** begin **
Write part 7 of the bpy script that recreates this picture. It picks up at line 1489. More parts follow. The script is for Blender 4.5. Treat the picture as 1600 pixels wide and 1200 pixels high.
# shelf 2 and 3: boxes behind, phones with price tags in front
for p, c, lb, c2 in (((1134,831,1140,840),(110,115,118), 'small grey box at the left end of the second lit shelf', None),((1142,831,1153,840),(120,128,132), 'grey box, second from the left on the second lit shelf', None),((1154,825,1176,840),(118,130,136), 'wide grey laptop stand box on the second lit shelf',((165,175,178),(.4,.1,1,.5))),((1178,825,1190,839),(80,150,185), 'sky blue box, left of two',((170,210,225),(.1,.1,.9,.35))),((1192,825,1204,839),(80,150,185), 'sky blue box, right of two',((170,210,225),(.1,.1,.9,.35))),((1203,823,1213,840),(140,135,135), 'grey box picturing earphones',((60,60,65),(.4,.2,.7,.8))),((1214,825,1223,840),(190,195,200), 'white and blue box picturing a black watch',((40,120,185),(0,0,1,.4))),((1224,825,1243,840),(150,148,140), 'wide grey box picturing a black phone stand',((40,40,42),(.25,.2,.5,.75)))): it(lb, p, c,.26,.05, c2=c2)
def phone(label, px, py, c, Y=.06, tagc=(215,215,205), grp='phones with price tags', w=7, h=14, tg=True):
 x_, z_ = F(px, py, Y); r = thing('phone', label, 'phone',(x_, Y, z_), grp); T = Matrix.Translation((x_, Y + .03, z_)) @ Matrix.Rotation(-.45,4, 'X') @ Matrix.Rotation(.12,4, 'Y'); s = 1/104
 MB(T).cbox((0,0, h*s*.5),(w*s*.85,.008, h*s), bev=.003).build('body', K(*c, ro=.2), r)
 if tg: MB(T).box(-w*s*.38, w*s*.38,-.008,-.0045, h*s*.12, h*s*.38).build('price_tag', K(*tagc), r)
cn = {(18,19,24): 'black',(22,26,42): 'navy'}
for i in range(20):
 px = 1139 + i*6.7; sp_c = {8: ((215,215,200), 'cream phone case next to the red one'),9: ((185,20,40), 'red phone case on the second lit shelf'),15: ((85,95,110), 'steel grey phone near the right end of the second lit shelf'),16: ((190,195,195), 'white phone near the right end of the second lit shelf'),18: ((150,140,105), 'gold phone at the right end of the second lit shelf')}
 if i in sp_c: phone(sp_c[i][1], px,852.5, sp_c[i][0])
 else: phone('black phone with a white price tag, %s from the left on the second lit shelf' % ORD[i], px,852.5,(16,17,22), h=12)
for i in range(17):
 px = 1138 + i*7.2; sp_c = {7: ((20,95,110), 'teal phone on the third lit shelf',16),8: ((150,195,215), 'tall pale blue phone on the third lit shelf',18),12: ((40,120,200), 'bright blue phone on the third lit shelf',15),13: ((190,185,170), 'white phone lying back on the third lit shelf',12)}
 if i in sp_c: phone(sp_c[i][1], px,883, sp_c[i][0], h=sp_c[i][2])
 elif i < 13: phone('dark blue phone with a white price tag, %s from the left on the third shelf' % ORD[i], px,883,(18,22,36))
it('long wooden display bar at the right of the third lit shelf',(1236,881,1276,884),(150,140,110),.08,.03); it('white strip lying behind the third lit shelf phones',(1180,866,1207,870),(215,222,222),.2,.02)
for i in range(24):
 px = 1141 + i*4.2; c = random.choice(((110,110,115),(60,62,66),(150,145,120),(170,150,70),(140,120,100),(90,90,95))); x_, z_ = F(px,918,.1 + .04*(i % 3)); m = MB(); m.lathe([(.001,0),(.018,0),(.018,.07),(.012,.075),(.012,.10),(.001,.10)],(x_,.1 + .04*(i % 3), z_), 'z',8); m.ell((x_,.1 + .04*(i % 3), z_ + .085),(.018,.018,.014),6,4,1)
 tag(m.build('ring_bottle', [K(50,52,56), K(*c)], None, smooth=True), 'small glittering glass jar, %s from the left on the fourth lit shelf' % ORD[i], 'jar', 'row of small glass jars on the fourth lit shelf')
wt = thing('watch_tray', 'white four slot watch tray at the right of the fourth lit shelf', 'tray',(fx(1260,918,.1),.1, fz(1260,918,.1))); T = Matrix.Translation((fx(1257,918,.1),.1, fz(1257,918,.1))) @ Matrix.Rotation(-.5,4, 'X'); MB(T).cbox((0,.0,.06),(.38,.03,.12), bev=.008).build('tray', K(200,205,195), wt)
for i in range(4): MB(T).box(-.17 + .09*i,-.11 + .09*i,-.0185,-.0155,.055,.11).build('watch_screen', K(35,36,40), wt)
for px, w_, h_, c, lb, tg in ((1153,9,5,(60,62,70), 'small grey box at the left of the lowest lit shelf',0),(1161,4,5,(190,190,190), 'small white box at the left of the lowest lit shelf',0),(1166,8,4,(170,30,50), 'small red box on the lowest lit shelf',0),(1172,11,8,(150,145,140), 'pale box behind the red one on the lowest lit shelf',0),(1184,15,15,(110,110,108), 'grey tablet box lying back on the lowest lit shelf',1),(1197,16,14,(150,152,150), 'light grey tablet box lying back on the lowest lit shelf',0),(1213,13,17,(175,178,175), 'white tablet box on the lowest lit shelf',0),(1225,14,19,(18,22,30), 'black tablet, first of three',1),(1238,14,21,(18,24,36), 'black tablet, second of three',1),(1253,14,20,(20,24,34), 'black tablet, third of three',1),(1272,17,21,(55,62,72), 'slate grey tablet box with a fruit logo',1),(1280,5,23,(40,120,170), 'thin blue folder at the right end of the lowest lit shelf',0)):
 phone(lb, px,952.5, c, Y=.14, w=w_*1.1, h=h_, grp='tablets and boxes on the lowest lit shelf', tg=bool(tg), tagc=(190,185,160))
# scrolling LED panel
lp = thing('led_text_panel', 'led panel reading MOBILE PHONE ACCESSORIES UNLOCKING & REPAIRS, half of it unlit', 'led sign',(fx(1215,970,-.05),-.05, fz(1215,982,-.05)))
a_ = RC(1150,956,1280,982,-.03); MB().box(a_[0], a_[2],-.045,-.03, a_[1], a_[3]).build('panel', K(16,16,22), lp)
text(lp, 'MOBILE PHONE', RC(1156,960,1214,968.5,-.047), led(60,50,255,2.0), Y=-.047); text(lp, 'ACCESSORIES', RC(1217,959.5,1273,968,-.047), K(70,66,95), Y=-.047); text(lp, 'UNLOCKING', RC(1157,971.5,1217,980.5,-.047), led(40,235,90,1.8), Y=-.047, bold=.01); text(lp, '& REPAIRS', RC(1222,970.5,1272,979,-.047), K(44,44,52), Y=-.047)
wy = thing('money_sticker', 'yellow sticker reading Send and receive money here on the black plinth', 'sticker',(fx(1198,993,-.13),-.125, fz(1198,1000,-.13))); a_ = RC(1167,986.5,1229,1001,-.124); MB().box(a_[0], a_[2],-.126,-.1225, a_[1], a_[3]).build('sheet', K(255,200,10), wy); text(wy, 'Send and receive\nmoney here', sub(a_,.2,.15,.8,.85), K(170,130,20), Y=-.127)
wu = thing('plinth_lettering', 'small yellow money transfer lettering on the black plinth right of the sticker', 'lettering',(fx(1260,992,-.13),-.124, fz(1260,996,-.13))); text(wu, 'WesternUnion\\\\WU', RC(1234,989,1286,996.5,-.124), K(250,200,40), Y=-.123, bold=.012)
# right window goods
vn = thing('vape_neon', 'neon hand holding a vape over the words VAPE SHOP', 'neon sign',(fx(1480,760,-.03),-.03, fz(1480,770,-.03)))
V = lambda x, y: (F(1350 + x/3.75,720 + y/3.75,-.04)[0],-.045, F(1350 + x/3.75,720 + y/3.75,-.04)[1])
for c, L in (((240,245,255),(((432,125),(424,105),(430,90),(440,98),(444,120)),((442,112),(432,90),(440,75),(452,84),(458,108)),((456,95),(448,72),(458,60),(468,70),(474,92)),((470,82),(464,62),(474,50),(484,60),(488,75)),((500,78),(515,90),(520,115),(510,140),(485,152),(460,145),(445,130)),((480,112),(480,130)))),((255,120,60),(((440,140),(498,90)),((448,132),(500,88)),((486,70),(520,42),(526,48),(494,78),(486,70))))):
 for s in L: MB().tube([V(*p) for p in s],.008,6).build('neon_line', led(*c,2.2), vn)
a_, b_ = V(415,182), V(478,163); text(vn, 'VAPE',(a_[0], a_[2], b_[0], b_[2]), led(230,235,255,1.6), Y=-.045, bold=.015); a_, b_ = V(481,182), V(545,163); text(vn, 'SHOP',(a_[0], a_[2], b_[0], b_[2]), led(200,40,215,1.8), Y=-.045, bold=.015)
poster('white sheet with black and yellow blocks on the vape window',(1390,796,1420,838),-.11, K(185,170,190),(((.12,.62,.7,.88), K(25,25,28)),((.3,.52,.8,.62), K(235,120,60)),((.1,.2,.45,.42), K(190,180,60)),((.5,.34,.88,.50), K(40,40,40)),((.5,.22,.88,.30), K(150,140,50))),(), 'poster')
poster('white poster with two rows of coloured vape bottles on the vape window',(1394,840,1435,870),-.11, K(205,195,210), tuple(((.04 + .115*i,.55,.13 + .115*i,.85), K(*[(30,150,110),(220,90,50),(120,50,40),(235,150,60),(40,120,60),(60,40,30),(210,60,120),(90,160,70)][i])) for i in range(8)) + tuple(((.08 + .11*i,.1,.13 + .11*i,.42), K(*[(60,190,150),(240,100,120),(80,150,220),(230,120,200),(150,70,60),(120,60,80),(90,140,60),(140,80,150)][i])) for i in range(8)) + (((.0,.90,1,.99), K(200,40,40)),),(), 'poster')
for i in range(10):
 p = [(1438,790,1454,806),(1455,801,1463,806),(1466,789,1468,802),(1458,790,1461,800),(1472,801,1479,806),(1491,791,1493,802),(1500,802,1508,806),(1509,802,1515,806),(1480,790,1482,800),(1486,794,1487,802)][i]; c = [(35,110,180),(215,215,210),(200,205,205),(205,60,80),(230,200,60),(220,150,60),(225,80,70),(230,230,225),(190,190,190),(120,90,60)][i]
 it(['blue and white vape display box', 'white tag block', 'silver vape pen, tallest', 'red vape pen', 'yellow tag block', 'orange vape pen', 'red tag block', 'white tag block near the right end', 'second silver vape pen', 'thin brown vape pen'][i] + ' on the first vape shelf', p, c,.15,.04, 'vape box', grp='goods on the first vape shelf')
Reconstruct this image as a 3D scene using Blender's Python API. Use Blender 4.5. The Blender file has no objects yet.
** end **
• YOUR TASK
From the listing above, collect every line that mentions the word "wide".

• ANSWER
Write part 7 of the bpy script that recreates this picture. It picks up at line 1489. More parts follow. The script is for Blender 4.5. Treat the picture as 1600 pixels wide and 1200 pixels high.
for p, c, lb, c2 in (((1134,831,1140,840),(110,115,118), 'small grey box at the left end of the second lit shelf', None),((1142,831,1153,840),(120,128,132), 'grey box, second from the left on the second lit shelf', None),((1154,825,1176,840),(118,130,136), 'wide grey laptop stand box on the second lit shelf',((165,175,178),(.4,.1,1,.5))),((1178,825,1190,839),(80,150,185), 'sky blue box, left of two',((170,210,225),(.1,.1,.9,.35))),((1192,825,1204,839),(80,150,185), 'sky blue box, right of two',((170,210,225),(.1,.1,.9,.35))),((1203,823,1213,840),(140,135,135), 'grey box picturing earphones',((60,60,65),(.4,.2,.7,.8))),((1214,825,1223,840),(190,195,200), 'white and blue box picturing a black watch',((40,120,185),(0,0,1,.4))),((1224,825,1243,840),(150,148,140), 'wide grey box picturing a black phone stand',((40,40,42),(.25,.2,.5,.75)))): it(lb, p, c,.26,.05, c2=c2)